━━ Source material

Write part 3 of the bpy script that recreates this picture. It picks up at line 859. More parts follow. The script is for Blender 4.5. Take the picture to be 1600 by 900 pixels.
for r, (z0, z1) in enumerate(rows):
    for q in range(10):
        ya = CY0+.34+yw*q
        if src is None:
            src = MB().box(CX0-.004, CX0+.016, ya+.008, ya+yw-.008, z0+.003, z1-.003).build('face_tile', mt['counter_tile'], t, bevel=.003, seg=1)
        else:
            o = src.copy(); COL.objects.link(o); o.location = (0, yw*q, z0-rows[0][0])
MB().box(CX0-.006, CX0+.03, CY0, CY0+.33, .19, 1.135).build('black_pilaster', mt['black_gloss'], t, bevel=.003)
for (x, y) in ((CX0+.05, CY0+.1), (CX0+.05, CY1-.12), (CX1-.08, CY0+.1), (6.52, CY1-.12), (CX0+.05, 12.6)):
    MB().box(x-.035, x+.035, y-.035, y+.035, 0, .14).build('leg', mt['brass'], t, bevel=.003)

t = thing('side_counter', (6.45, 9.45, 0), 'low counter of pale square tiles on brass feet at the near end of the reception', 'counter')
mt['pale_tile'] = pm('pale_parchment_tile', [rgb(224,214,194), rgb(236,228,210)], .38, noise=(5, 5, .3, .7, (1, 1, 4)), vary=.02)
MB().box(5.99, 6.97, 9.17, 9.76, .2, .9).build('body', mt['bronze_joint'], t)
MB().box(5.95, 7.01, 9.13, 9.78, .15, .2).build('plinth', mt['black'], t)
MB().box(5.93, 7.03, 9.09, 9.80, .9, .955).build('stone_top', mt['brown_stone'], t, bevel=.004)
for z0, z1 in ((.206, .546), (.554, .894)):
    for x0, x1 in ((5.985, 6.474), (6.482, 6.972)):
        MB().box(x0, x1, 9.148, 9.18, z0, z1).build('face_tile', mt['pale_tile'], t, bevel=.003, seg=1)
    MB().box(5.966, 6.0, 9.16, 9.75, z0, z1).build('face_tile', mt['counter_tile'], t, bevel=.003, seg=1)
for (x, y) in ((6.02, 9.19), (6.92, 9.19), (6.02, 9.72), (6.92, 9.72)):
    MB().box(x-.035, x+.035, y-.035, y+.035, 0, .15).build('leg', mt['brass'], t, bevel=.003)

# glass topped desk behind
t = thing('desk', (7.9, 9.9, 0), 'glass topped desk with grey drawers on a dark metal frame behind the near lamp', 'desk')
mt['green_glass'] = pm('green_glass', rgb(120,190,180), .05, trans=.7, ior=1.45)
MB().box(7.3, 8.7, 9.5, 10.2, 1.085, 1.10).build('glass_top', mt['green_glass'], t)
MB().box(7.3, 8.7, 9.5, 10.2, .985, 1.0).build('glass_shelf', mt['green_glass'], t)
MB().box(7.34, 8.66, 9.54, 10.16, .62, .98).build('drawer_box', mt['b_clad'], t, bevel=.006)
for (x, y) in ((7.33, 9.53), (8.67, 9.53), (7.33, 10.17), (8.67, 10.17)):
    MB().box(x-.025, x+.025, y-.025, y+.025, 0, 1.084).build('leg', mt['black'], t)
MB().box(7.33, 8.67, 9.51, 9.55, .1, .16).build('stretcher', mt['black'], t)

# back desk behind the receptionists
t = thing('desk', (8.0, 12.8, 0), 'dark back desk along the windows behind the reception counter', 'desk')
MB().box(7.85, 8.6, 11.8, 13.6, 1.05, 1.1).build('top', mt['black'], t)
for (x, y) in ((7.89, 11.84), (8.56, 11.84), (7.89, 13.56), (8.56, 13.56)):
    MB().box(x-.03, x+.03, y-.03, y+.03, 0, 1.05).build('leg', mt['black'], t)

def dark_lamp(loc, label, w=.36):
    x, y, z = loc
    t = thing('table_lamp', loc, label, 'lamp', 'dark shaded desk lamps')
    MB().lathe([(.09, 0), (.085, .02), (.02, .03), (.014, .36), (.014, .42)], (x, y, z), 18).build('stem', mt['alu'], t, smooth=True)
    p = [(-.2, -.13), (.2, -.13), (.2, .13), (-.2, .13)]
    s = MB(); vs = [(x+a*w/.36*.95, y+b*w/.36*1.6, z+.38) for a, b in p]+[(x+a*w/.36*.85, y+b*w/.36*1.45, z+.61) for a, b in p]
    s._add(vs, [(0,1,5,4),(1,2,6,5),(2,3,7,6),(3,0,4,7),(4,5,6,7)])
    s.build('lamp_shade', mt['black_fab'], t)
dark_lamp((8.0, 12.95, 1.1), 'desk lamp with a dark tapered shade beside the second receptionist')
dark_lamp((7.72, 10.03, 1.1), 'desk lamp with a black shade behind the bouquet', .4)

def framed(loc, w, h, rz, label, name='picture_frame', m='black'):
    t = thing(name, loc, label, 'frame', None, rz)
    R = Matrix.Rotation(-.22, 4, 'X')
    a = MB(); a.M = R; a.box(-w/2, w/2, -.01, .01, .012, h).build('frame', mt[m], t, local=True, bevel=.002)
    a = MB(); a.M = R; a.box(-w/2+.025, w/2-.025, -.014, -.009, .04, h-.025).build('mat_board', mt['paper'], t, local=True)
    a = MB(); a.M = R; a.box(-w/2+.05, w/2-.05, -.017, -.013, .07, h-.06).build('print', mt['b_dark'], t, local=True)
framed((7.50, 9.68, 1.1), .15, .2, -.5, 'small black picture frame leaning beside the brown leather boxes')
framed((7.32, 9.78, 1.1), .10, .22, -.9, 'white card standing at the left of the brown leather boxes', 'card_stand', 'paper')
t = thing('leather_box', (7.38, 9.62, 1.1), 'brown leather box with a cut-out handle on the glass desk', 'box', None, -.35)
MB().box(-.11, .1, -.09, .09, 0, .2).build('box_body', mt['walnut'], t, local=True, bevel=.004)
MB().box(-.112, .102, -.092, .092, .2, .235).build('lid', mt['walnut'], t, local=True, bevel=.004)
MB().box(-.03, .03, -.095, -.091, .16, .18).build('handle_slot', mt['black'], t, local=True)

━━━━

Instructions for the task
Reproduce the material verbatim, line by line.

Exercise solution
Write part 3 of the bpy script that recreates this picture. It picks up at line 859. More parts follow. The script is for Blender 4.5. Take the picture to be 1600 by 900 pixels.
for r, (z0, z1) in enumerate(rows):
    for q in range(10):
        ya = CY0+.34+yw*q
        if src is None:
            src = MB().box(CX0-.004, CX0+.016, ya+.008, ya+yw-.008, z0+.003, z1-.003).build('face_tile', mt['counter_tile'], t, bevel=.003, seg=1)
        else:
            o = src.copy(); COL.objects.link(o); o.location = (0, yw*q, z0-rows[0][0])
MB().box(CX0-.006, CX0+.03, CY0, CY0+.33, .19, 1.135).build('black_pilaster', mt['black_gloss'], t, bevel=.003)
for (x, y) in ((CX0+.05, CY0+.1), (CX0+.05, CY1-.12), (CX1-.08, CY0+.1), (6.52, CY1-.12), (CX0+.05, 12.6)):
    MB().box(x-.035, x+.035, y-.035, y+.035, 0, .14).build('leg', mt['brass'], t, bevel=.003)

t = thing('side_counter', (6.45, 9.45, 0), 'low counter of pale square tiles on brass feet at the near end of the reception', 'counter')
mt['pale_tile'] = pm('pale_parchment_tile', [rgb(224,214,194), rgb(236,228,210)], .38, noise=(5, 5, .3, .7, (1, 1, 4)), vary=.02)
MB().box(5.99, 6.97, 9.17, 9.76, .2, .9).build('body', mt['bronze_joint'], t)
MB().box(5.95, 7.01, 9.13, 9.78, .15, .2).build('plinth', mt['black'], t)
MB().box(5.93, 7.03, 9.09, 9.80, .9, .955).build('stone_top', mt['brown_stone'], t, bevel=.004)
for z0, z1 in ((.206, .546), (.554, .894)):
    for x0, x1 in ((5.985, 6.474), (6.482, 6.972)):
        MB().box(x0, x1, 9.148, 9.18, z0, z1).build('face_tile', mt['pale_tile'], t, bevel=.003, seg=1)
    MB().box(5.966, 6.0, 9.16, 9.75, z0, z1).build('face_tile', mt['counter_tile'], t, bevel=.003, seg=1)
for (x, y) in ((6.02, 9.19), (6.92, 9.19), (6.02, 9.72), (6.92, 9.72)):
    MB().box(x-.035, x+.035, y-.035, y+.035, 0, .15).build('leg', mt['brass'], t, bevel=.003)

# glass topped desk behind
t = thing('desk', (7.9, 9.9, 0), 'glass topped desk with grey drawers on a dark metal frame behind the near lamp', 'desk')
mt['green_glass'] = pm('green_glass', rgb(120,190,180), .05, trans=.7, ior=1.45)
MB().box(7.3, 8.7, 9.5, 10.2, 1.085, 1.10).build('glass_top', mt['green_glass'], t)
MB().box(7.3, 8.7, 9.5, 10.2, .985, 1.0).build('glass_shelf', mt['green_glass'], t)
MB().box(7.34, 8.66, 9.54, 10.16, .62, .98).build('drawer_box', mt['b_clad'], t, bevel=.006)
for (x, y) in ((7.33, 9.53), (8.67, 9.53), (7.33, 10.17), (8.67, 10.17)):
    MB().box(x-.025, x+.025, y-.025, y+.025, 0, 1.084).build('leg', mt['black'], t)
MB().box(7.33, 8.67, 9.51, 9.55, .1, .16).build('stretcher', mt['black'], t)

# back desk behind the receptionists
t = thing('desk', (8.0, 12.8, 0), 'dark back desk along the windows behind the reception counter', 'desk')
MB().box(7.85, 8.6, 11.8, 13.6, 1.05, 1.1).build('top', mt['black'], t)
for (x, y) in ((7.89, 11.84), (8.56, 11.84), (7.89, 13.56), (8.56, 13.56)):
    MB().box(x-.03, x+.03, y-.03, y+.03, 0, 1.05).build('leg', mt['black'], t)

def dark_lamp(loc, label, w=.36):
    x, y, z = loc
    t = thing('table_lamp', loc, label, 'lamp', 'dark shaded desk lamps')
    MB().lathe([(.09, 0), (.085, .02), (.02, .03), (.014, .36), (.014, .42)], (x, y, z), 18).build('stem', mt['alu'], t, smooth=True)
    p = [(-.2, -.13), (.2, -.13), (.2, .13), (-.2, .13)]
    s = MB(); vs = [(x+a*w/.36*.95, y+b*w/.36*1.6, z+.38) for a, b in p]+[(x+a*w/.36*.85, y+b*w/.36*1.45, z+.61) for a, b in p]
    s._add(vs, [(0,1,5,4),(1,2,6,5),(2,3,7,6),(3,0,4,7),(4,5,6,7)])
    s.build('lamp_shade', mt['black_fab'], t)
dark_lamp((8.0, 12.95, 1.1), 'desk lamp with a dark tapered shade beside the second receptionist')
dark_lamp((7.72, 10.03, 1.1), 'desk lamp with a black shade behind the bouquet', .4)

def framed(loc, w, h, rz, label, name='picture_frame', m='black'):
    t = thing(name, loc, label, 'frame', None, rz)
    R = Matrix.Rotation(-.22, 4, 'X')
    a = MB(); a.M = R; a.box(-w/2, w/2, -.01, .01, .012, h).build('frame', mt[m], t, local=True, bevel=.002)
    a = MB(); a.M = R; a.box(-w/2+.025, w/2-.025, -.014, -.009, .04, h-.025).build('mat_board', mt['paper'], t, local=True)
    a = MB(); a.M = R; a.box(-w/2+.05, w/2-.05, -.017, -.013, .07, h-.06).build('print', mt['b_dark'], t, local=True)
framed((7.50, 9.68, 1.1), .15, .2, -.5, 'small black picture frame leaning beside the brown leather boxes')
framed((7.32, 9.78, 1.1), .10, .22, -.9, 'white card standing at the left of the brown leather boxes', 'card_stand', 'paper')
t = thing('leather_box', (7.38, 9.62, 1.1), 'brown leather box with a cut-out handle on the glass desk', 'box', None, -.35)
MB().box(-.11, .1, -.09, .09, 0, .2).build('box_body', mt['walnut'], t, local=True, bevel=.004)
MB().box(-.112, .102, -.092, .092, .2, .235).build('lid', mt['walnut'], t, local=True, bevel=.004)
MB().box(-.03, .03, -.095, -.091, .16, .18).build('handle_slot', mt['black'], t, local=True)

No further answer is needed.